Now Farm to Fork Dinners, whose idea was that?
Well, actually, that was a joint discussion. It started out where once every two months or so, the farmers and myself, just kind of our core team, we were going to one of the restaurants for dinner and we provided food, because the farmers work their butts off, and they deserve the opportunity to enjoy the fruits of their labor occasionally. But in doing that, we also built these really beautiful relationships with the chefs we work with. They have given us fantastic feedback. It started out, actually, with Mama Kim, of Mama Kim Eats, who said almost immediately, “I want to do a brunch.” So we started out with a brunch at Mama Kim Eats, and she said, “I want to do a brunch and I want to focus specific dishes around your produce and your products.” And I was like, “That’s fantastic.” And so Farm to Fork was born. And now we work to do at least one Farm to Fork event each month with our partner restaurants to help bring in business for them on an off-shift. Like at Michelangelo’s, it was on a Sunday night, and we basically helped them triple their sales on a Sunday night.
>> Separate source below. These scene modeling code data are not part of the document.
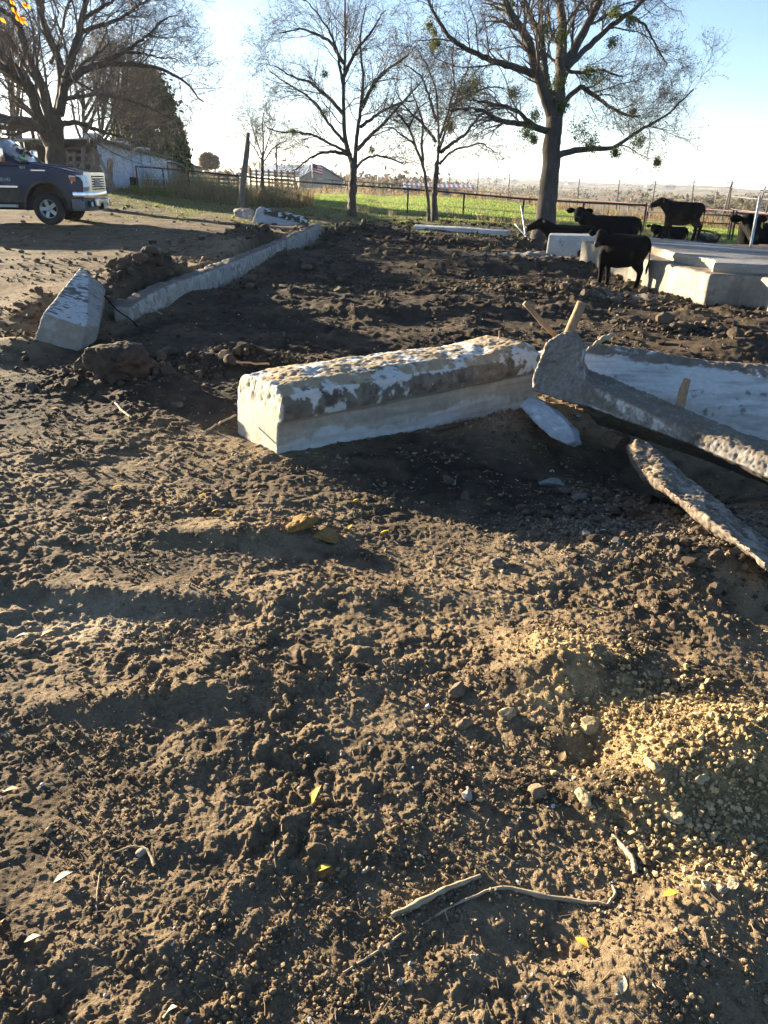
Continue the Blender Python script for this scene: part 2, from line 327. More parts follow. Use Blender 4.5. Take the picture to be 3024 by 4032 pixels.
# ------------------------------------------------------------------ the ground: one sheet from the feet to beyond the ridge
fr_ = fence_r
def build_ground():
    rs = [0.35]
    while rs[-1] < 9000:
        r = rs[-1]; k = np.interp(math.log(r), [math.log(.35), math.log(.8), math.log(6), math.log(15), math.log(60), math.log(400)], [.012, .0033, .0036, .0065, .010, .022]); rs.append(r*(1+k))
    rs = np.array(rs)
    az = np.concatenate([np.linspace(-180, -64, 40)[:-1], np.arange(-64, -42, .22), np.arange(-42, 42, .11), np.arange(42, 64, .22), np.linspace(64, 180, 40)[:-1]])
    az = np.radians(az); na = len(az); nr = len(rs)
    R, A = np.meshgrid(rs, az, indexing='ij'); X = (R*np.sin(A)).ravel(); Y = (R*np.cos(A)).ravel()
    M = macro(X, Y); Z = M + detail(X, Y)
    r = R.ravel(); a = A.ravel()
    far = S((r-120)/200); Z = Z + far*(fbm(X/260, Y/260, 71, 4)*9*S((r-150)/900) + fbm(X/900+3, Y/900, 77, 3)*14*S((r-1400)/1200))
    Z = np.where(r > 3500, Z-(r-3500)*.03, Z)
    # colours of what lies there
    n = fbm(X/.7, Y/.7, 81, 4); n2 = fbm(X/.12, Y/.12, 85, 3); n3 = fbm(X/4.0, Y/4.0, 88, 4); n4 = perlin(X/.03, Y/.03, 91)
    def C(*c): return np.array(c)[None, :]
    def mix(a, b, t): t = np.clip(t, 0, 1)[:, None]; return a*(1-t)+b*t
    dry = C(.30, .218, .132); dark = C(.042, .032, .025); mid = C(.155, .112, .070); tan = C(.46, .33, .165)
    col = mix(mid, dry, .5+1.0*n+.5*n2+.35*n3); col = mix(col, dark, .10+.55*np.clip(-n2*1.5-n*.5, 0, 1))
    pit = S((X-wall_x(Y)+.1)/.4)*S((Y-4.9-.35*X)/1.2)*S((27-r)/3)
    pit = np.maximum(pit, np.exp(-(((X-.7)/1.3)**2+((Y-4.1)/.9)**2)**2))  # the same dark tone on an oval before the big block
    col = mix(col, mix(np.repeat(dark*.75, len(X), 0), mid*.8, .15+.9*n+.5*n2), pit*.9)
    gm = flat(1440, 940); blk = np.exp(-(((X-gm[0]-1.5)/5)**2+((Y-23.5)/2.6)**2)**2); col = mix(col, C(.032, .028, .026), blk*.85)
    lower = S((-.25-(X*.6+Y-2.6)*.35-X*.25)/1.0+.2)       # darker, greyer soil colour to the lower left
    col = mix(col, C(.13, .10, .072), lower*.35*(1+n))
    for px, py, rx, ry, st in ((2750,3000,.40,.27,1.0),(2900,3150,.35,.22,1.0),(2250,2650,.22,.20,.75),(2480,2800,.2,.2,.6),(2850,3330,.25,.12,.8)):
        c = flat(px, py); m = np.exp(-(((X-c[0])/rx)**2+((Y-c[1])/ry)**2)**1.5)*st
        col = mix(col, tan*(.85+.35*n4[:, None]+.5*n2[:, None]), np.clip(m*1.25+n2*.8*(m > .05)+n*.5*(m > .05)-.15, 0, 1))
    for px, py, rx, ry, cc in ((2010,1700,.34,.25,(.34,.215,.135)),(2600,2150,.75,.35,(.20,.16,.115)),(2700,2050,.5,.3,(.21,.165,.12)),(420,2420,.45,.18,(.34,.27,.18)),(300,2480,.3,.1,(.36,.29,.2)),
                               (2100,1010,1.2,.6,(.3,.29,.26)),(2450,1180,.8,.3,(.25,.22,.17))):
        c = flat(px, py); m = np.exp(-(((X-c[0])/rx)**2+((Y-c[1])/ry)**2)**1.3); col = mix(col, C(*cc)*(1+.3*n4[:, None]), m*(.75+.6*n2))
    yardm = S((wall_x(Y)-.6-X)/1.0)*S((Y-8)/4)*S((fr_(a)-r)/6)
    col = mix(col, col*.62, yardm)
    for px, py, rx, ry in ((1440,940,1.6,1.0),(985,948,1.0,1.6),(570,1105,.6,1.1),(690,1100,.6,1.2),(1110,965,.5,1.4),(470,1500,.5,.4),(850,1440,.5,.4)):
        c = flat(px, py, .3 if px < 1200 and py < 1300 else 0); m = np.exp(-(((X-c[0])/rx)**2+((Y-c[1])/ry)**2)**1.5); col = mix(col, C(.065, .049, .036)*(1+.5*n2[:, None]), m*.85)
    # mossy grass toward the fence, then the field, weeds, valley
    fr = fence_r(a); gr = field_r(a)
    gn = fbm(X/1.6, Y/.9, 95, 4)
    moss = S((r-24)/7)*S((fr+3-r)/3); moss = moss*np.clip(.20+1.8*gn+.4*S((r-30)/6), 0, 1)*np.where(X < wall_x(Y)-5, .55, 1)
    col = mix(col, C(.115, .135, .045), moss*.9)
    fieldm = S((r-fr+1.5)/2.5)*S((gr-r)/3)
    green = mix(mix(np.repeat(C(.14, .21, .035), len(X), 0), C(.22, .30, .06), .5+gn), C(.23, .19, .10), np.clip(fbm(X/2.5, Y/1.2, 97, 3)*1.4-.3+.5*S((fr+4-r)/4), 0, 1))
    col = mix(col, green, fieldm)
    weed = S((r-gr)/4); wn_ = fbm(X/14, Y/14, 99, 4)
    val = mix(np.repeat(C(.27, .205, .12), len(X), 0), C(.15, .12, .075), .5+1.4*wn_)
    big = fbm(X/110, Y/70, 103, 5); val = mix(val, C(.10, .082, .062), S((big-.02)/.16)*S((r-200)/250))
    val = mix(val, C(.42, .33, .19), S((fbm(X/160+7, Y/45, 109, 3)-.22)/.1)*S((r-250)/200)*.8)
    val = mix(val, C(.085, .072, .06), S((r-1500)/600)*(.35+1.2*fbm(X/300, Y/200, 113, 4)))
    col = mix(col, val, weed*np.where(r > gr, 1, 0))
    V = np.stack([X, Y, Z], 1); i = np.arange(nr-1)[:, None]*na; j = np.arange(na)[None, :]; k = (j+1) % na
    F = np.stack([i+j, i+k, i+na+k, i+na+j], -1).reshape(-1, 4)[:, ::-1]
    c0 = len(V); V = np.vstack([V, [[0, 0, float(Z[:na].mean())]]]); col = np.vstack([col, [[.15, .11, .08]]])
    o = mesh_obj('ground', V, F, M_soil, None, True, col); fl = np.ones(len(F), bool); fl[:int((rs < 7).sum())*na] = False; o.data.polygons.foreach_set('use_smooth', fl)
    # close the small disc under the viewer's feet
    bm = bmesh.new(); bm.from_mesh(o.data); bm.verts.ensure_lookup_table()
    for q in range(na): bm.faces.new((bm.verts[c0], bm.verts[(q+1) % na], bm.verts[q]))
    bm.to_mesh(o.data); bm.free(); o.data.update()
    return tag(o, 'churned brown dirt yard running out to green pasture and far hills', 'ground', kind='structure')
build_ground()
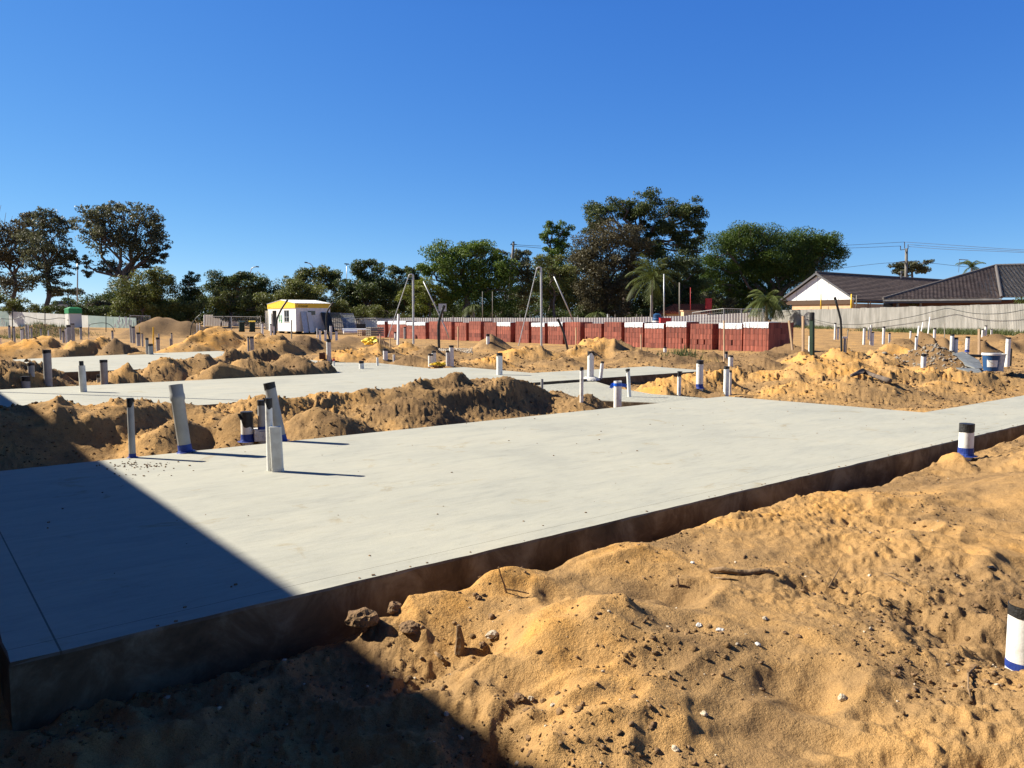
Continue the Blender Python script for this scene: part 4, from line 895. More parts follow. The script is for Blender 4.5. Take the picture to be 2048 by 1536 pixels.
# pallets and white drums near the left end of the brick row
def pallet(px, yb, D, nlay, m, label, w_=1.1, rz=.5, lay='deck'):
    p = at(px, yb, D); o = empty('timber_pallet', p, rz); mb = MB()
    for L in range(nlay):
        for k in range(3): mb.box((0, -.45+.45*k, .06+L*.16), (w_, .09, .09))
    mb.build('bearer', M[m], o); mb = MB()
    for L in range(nlay):
        for k in range(6): mb.box((-w_/2+.08+k*(w_-.16)/5, 0, .125+L*.16), (.12, 1.0, .025))
    mb.build(lay, M[m], o); tag(o, label, 'pallet', 'pallets at the left end of the brick row'); return o
pallet(733, 672, 58, 3, 'timber', 'pale timber pallets stacked left of the brick row')
pallet(750, 672, 55, 4, 'greytimber', 'dark timber pallets touching the left end of the brick row', 1.0)
mb = MB(); q = at(712, 667, 62); mb.tube([q+Vector((-1.1,0,.2)), q+Vector((1.1,.4,.2))], .2, 12); o = mb.build('plastic_roll', M['wrap'], smooth=False); tag(o, 'white roll of plastic lying right of the hut', 'roll')
mb = MB(); q = at(700, 668, 60); mb.tube([q+Vector((-.5,0,.15)), q+Vector((.9,.5,.15))], .15, 12); o = mb.build('plastic_roll', M['white'], smooth=False); tag(o, 'smaller white roll lying before the leaning mesh panels', 'roll')
mb = MB(); q = at(715, 662, 66)
for k in range(6): mb.box(q + Vector((k*.12, 0, .65)), (.035, .05, 1.3), Matrix.Rotation(-.3, 3, 'Y'))
mb.box(q+Vector((.3, .03, .4)), (.8, .03, .4)); o = mb.build('dark_rack', M['conduit']); tag(o, 'dark barred rack leaning in front of the grey fence right of the hut', 'rack')
# blue tank and red box above the brick row
q = at(1314, 647, 86); mb = MB(); mb.lathe([(.5,-.6),(.5,.5),(.42,.6),(.45,1.0),(.2,1.12),(.001,1.13)], 16, q); o = mb.build('blue_tank', M['bluep']); tag(o, 'blue drum standing above the brick row left of the red box', 'drum')
MB().lathe([(.51,.15),(.51,.3)], 16, q).build('pale_band', M['white'], o)
q = at(1330, 646, 84); mb = MB(); mb.box(q+Vector((0,0,.25)), (1.15,.8,.5)); o = mb.build('red_box', M['redp']); MB().box(q+Vector((0,0,.53)), (1.2,.84,.06)).build('lid', M['redp'], o); tag(o, 'red box above the brick row right of the blue drum', 'box')
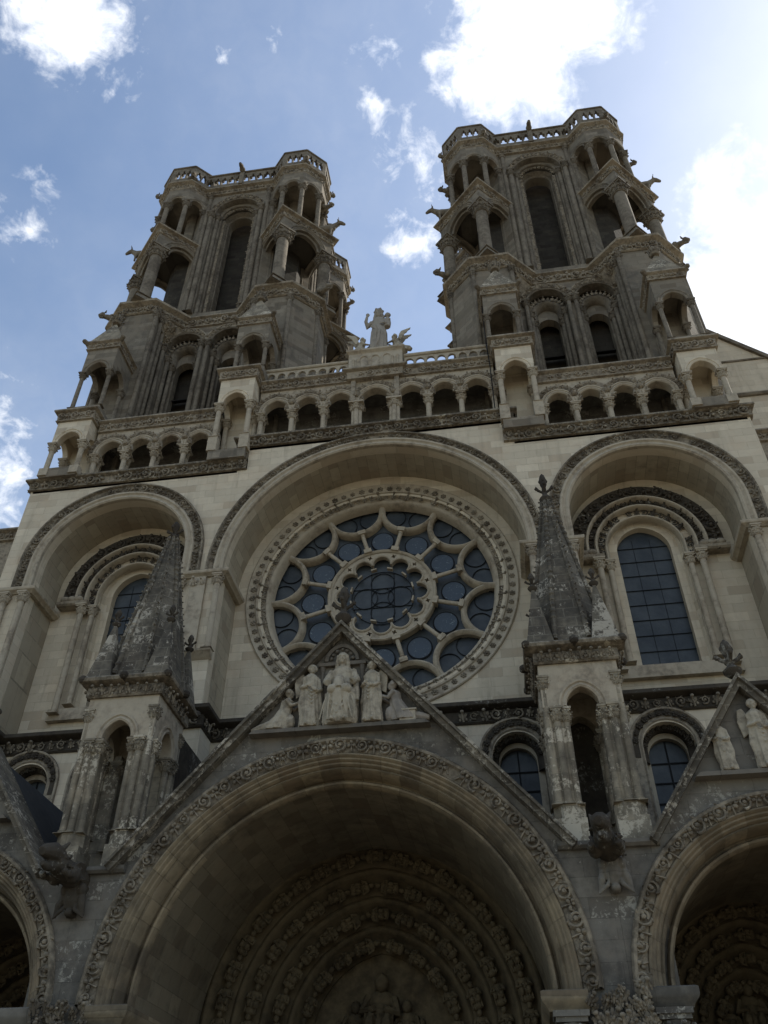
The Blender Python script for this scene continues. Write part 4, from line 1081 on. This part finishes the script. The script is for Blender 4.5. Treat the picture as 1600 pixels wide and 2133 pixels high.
    for k in range(4):
        m = MB(); m.T = Matrix.Translation((X0, TYC, 0)) @ Matrix.Rotation(k*pi/2, 4, 'Z') @ Matrix.Translation((0, -TYC+2.74, 0))
        balus(m, 2*hw+.9, 10, 54.08, 55.66, .2)
        psweep(m, [(-hw-.45, -.02), (hw+.45, -.02)], 55.58, [(-.2, 0), (.05, .02), (.08, .1), (.05, .16), (-.26, .17)])
        box(m, -.14, .14, -.14, .1, 54.1, 55.9); ell(m, (0, -.2, 55.7), (.2, .24, .22), 8, 6); tube(m, [(0, -.1, 55.6), (0, -.5, 55.7), (0, -.7, 55.6)], [.14, .15, .09], 7)
        m.build('balustrade', 'towertrim', t_)
    # ---- corner turrets
    tc = [(X0+sx*3.77, TYC+sy*3.74) for sx, sy in ((-1, -1), (1, -1), (1, 1), (-1, 1))]
    for ti, (cx, cy) in enumerate(tc):
        vis = cy < TYC or True
        front = cy < TYC
        # lower octagonal pier
        sx_, sy_ = (1 if cx > X0 else -1), (1 if cy > TYC else -1)
        Q = lambda u, v: (cx+sx_*u, cy+sy_*v)
        m = MB(); prism(m, [Q(-1.1, -1.0), Q(-1.1, 2.08), Q(.86, 2.08), Q(2.08, .86), Q(2.08, -1.1), Q(-1.0, -1.1)], 25.9, 39.7)
        if front:
            for k in (0, 1): box(m, cx-.25+sx_*.3*k-.06, cx-.25+sx_*.3*k+.06, cy-2.086, cy-2.0, 36.2-3.4*k, 37.3-3.4*k)
        tr = m.build('turret_pier', 'tower', t_, 0)
        m = MB(); oc = octo(cx, cy, 2.08)
        for u, v in ((-1.1, 2.08), (.86, 2.08), (2.08, .86), (2.08, -1.1), (-1.17, 1.62), (-1.17, 1.2)):
            x_, y_ = Q(u, v); lathe(m, [(.12, 0), (.12, 13.2)], x_, y_, 26.3, 10)
            capital(m, x_, y_, 39.5, .12, .4, 6, True, .18)
        m.build('edge_shafts', 'towertrim', tr)
        for fl in (0, 1):
            q = (lambda u, v: Q(v, u)) if fl else Q
            A, B_, C_ = q(-1.1, 2.05), q(-2.15, .78), q(-1.1, .78)
            m = MB(); m.add([(*A, 39.56), (*B_, 39.56), (*C_, 39.56), (*C_, 38.2)], [(0, 1, 2), (0, 1, 3), (1, 2, 3), (2, 0, 3)])
            d = Vector((B_[1]-A[1], -(B_[0]-A[0]), 0)).normalized()
            if d.dot(Vector((A[0]-C_[0], A[1]-C_[1], 0))) < 0: d = -d
            for k in range(9):
                f_ = random.random(); g_ = random.uniform(0, .8)
                px = (A[0]*f_+B_[0]*(1-f_))*(1-g_)+C_[0]*g_; py = (A[1]*f_+B_[1]*(1-f_))*(1-g_)+C_[1]*g_
                place(m, SCROLL if k % 2 else LEAF, (px, py, 39.5-g_*1.25), (-d.y, d.x, 0), (d.x*.6, d.y*.6, .8), (d.x*.8, d.y*.8, -.6), .42)
            m.build('foliage_pendentive', 'friezelight', tr)
        m = MB(); psweep(m, oc, 39.52, [(-.1, 0), (.05, .0), (.12, .06), (.10, .12), (.12, .5), (.30, .62), (.38, .66), (.40, .8), (.34, .84), (-.6, .95)], True)
        poly_ornament(m, oc, 39.82, .38, SCROLL, .44, True, off=.12, alt=TREFOIL)
        m.build('carved_frieze', 'friezelight', tr)
        # middle stage: square set diagonally, open arches on piers
        S = 3.34; hS = S/2
        rot = pi/4
        Tm = Matrix.Translation((cx, cy, 0)) @ Matrix.Rotation(rot, 4, 'Z')
        m = MB(); m.T = Tm
        for px, py in ((-1, -1), (1, -1), (1, 1), (-1, 1)):
            q = 1.42
            prism(m, octo(px*q, py*q, .62, 4, pi/4), 40.3, 40.75, .8)
            column(m, px*q, py*q, 40.7, 45.8, .35, .85, ab=.52, nl=10)
            m.T = Tm
        mid = m.build('middle_piers', 'towertrim', t_)
        m = MB(); m.T = Tm
        for px, py in ((0, -1), (1, 0), (0, 1), (-1, 0)):
            pass
        for k in range(4):
            m.T = Tm @ Matrix.Rotation(k*pi/2, 4, 'Z') @ Matrix.Translation((0, -hS-.02, 0))
            arch_face(m, S+.0-.012*(k % 2), 45.8, 45.8, 47.15, .98, .12, .5)
            asweep(m, arc(0, 45.8, .80, .12, 24), [(.2, -.24), (.0, -.22), (-.02, -.16), (.03, -.11), (.09, -.14), (.2, -.16)], 0)
            asweep(m, arc(0, 45.8, .98, .12, 24), [(.20, -.02), (.22, .06), (.27, .10), (.32, .06), (.36, .05), (.38, -.02)], 0)
        m.build('arches', 'tower', mid, 30)
        m = MB(); m.T = Tm; box(m, -hS+.1, hS-.1, -hS+.1, hS-.1, 46.95, 47.12); m.build('vault', 'inner', mid, 0)  # ceiling slab coloured dark, shade painted in instead of tower stone
        m = MB(); m.T = Tm; sq = [(-hS, -hS), (hS, -hS), (hS, hS), (-hS, hS)]
        psweep(m, sq, 47.08, [(-.2, 0), (.06, 0), (.10, .05), (.08, .36), (.20, .44), (.30, .48), (.32, .58), (.26, .62), (-1.2, .75)], True)
        poly_ornament(m, sq, 47.3, .36, SCROLL, .38, True, off=.09, alt=TREFOIL)
        m.build('carved_cornice', 'friezelight', mid)
        # wall piers where the stage meets the tower and a stair core inside, enlarged and coloured dark to paint in shade
        m = MB()
        dirc = Vector((X0-cx, TYC-cy)).normalized()
        prism(m, octo(cx+dirc.x*1.05, cy+dirc.y*1.05, 1.0), 40.3, 47.0)
        m.build('stair_core', 'inner', mid, 0)
        # top stage: octagon of columns
        oc = octo(cx, cy, 1.5)
        m = MB()
        for x_, y_ in oc: column(m, x_, y_, 47.8, 51.9, .155, .5, ab=.25)
        top = m.build('top_columns', 'towertrim', t_)
        m = MB()
        for k in range(8):
            m.T = Matrix.Translation((cx, cy, 0)) @ Matrix.Rotation(k*pi/4, 4, 'Z') @ Matrix.Translation((0, -1.64, 0))
            arch_face(m, 1.355, 51.9, 51.9, 53.5, .42, .06, .3)
        m.T = None; prism(m, octo(cx, cy, 1.5), 53.0, 53.4)
        m.build('top_arches', 'tower', top, 30)
        m = MB(); lathe(m, [(.42, 0), (.42, 5.2)], cx+dirc.x*.5, cy+dirc.y*.5, 47.8, 8); m.build('newel', 'tower', top)
        m = MB(); o2 = octo(cx, cy, 1.62)
        psweep(m, o2, 53.4, [(-.2, 0), (.03, 0), (.06, .05), (.03, .4), (.16, .5), (.26, .56), (.27, .66), (.2, .7), (-1, .72)], True)
        poly_ornament(m, o2, 53.66, .33, LEAF, .38, True, off=.04, alt=SCROLL); m.build('turret_cornice', 'friezelight', top)
        for k in range(8):
            m = MB(); m.T = Matrix.Translation((cx, cy, 0)) @ Matrix.Rotation(k*pi/4, 4, 'Z') @ Matrix.Translation((0, -1.78, 0))
            balus(m, 1.474, 3, 54.1, 55.86, .17)
            psweep(m, [(-.74, -.01), (.74, -.01)], 55.8, [(-.2, 0), (.04, .02), (.07, .1), (.04, .16), (-.23, .17)])
            m.build('balustrade', 'towertrim', top)
        for k in range(8):
            if k % 2: continue
            m = MB(); a_ = k*pi/4+pi/8; d = (math.cos(a_), math.sin(a_))
            gargoyle(m, (cx+1.8*d[0], cy+1.8*d[1], 54.35), d, .36, .95, .0); m.build('gargoyle', 'towertrim', top, 50)
        sx = 1 if cx > X0 else -1
        m = MB(); gargoyle(m, (cx+sx*1.55, cy+.15, 51.6), (sx, -.25), .6, 1.0, .1); m.build('waterspout', 'towertrim', t_, 50); m = MB(); gargoyle(m, (cx+sx*2.0, cy-.9, 41.0), (sx, -.5), .75, 1.05, .0)
        m.build('waterspout', 'towertrim', t_, 50)
    return t_
tower(1); tower(-1)
OX = [(-16.15+.0, 1, 'stone ox on the outer left turret of the left hand tower, horns against blue sky', -1),
      (-2.9, 1, 'long-horned stone ox leaning out of the inner turret of the left hand tower', 1),
      (2.9, 1, 'stone ox leaning out from the inner left turret of the right hand tower', -1),
      (15.95, 1, 'stone ox on the outer right turret of the right hand tower, horns against white cloud', 1)]
ox_src = None
for x, q, lab, sx in OX:
    if ox_src is None: o = ox_mesh().build('ox_statue', 'towertrim'); remesh(o, .05, 2); ox_src = o
    else: o = ox_src.copy(); C.objects.link(o)
    o.location = (x-sx*.75, 3.55, 47.78); o.rotation_euler = (0, 0, 0 if sx < 0 else pi); o.scale = (.78, .78, .78)
    tag(o, lab, 'statue', 'ox statues on the towers')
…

Do you have an estimate of about how much you produce per season?
You know, we’re putting those numbers together, to be honest [laughs]. But what I can say is we have been able to sustain upward of about 20 to 25 restaurants, the Natural Foods Co-Op, Corti Brothers and three farmers’ markets for this entire season, so since January basically, off of three-and-a-half-acres. And that’s pretty amazing, to begin with.